Wooten later became vice president of player personnel for the Eagles and was the highest-ranking African American executive in the league.

After leaving the league following a stint with Baltimore Ravens when he won a third Super Bowl title (he won two with the Cowboys), Wooten pushed the league to implement the fair competition resolution, known now as the Rooney Rule.

In 2003, he was one of founding members the Fritz Pollard Alliance with goal of creating more interview opportunities for Black coaches and potential front office personnel candidates.

Wooten served as executive director of the Fritz Pollard Alliance until 2019 but he has never stepped away from his calling.

“Whenever you see a problem you’ve got can tell them what the solution is,” Wooten said. “It’s obvious they don’t have the moral commitment to do what they know is right. So you got to take all that out of the hands.
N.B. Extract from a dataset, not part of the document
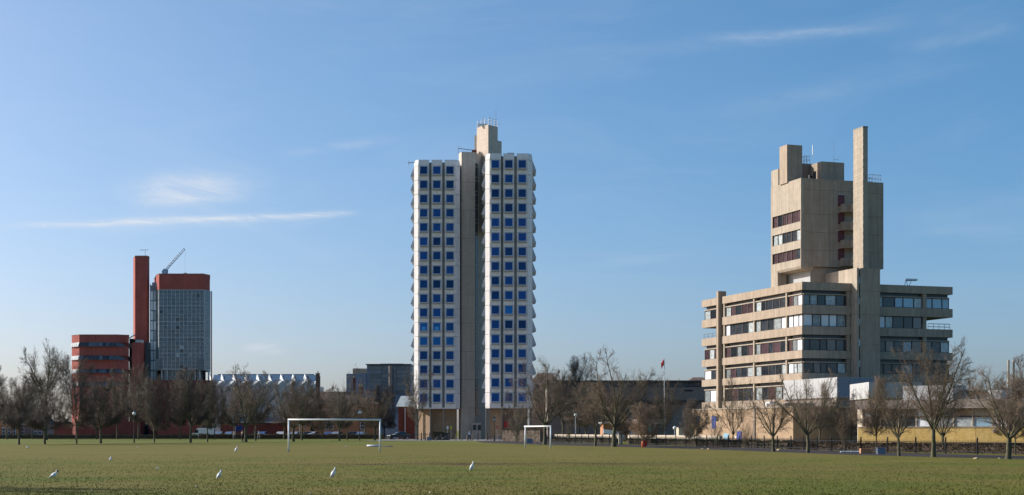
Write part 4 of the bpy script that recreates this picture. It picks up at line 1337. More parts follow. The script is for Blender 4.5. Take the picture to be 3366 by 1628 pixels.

So that’s what we’re working on right now.”

What he’s working on now is trying to get the NFL to adopt a grading system for coaches so they can be judged on an equal level as well as lobbying for a Black owner for the Washington Commanders, who are up for sale.

Black ownership is the final frontier and a sure-fire way to ensure progress among Black coaches.

It also would a cherry on top, considering the history of the Washington franchise, which was the last in the NFL to hire a black player because of the discriminatory ideals of then-owner George Preston Marshall.

Marshall, was an avowed segregationist, did so in 1962 only after President John Kennedy’s administration threatened to evict the team from playing in the stadium.

“We got an outside chance we can Black ownership in Washington,” Wooten said. “We’ve got people lined up. It would be even more meaningful to the league. It would totally help bury Marshall if you go with a Black owner. He was against anything black. So there’s nothing better than to go in Washington and have a Black or Brown owner of the first NFL team.”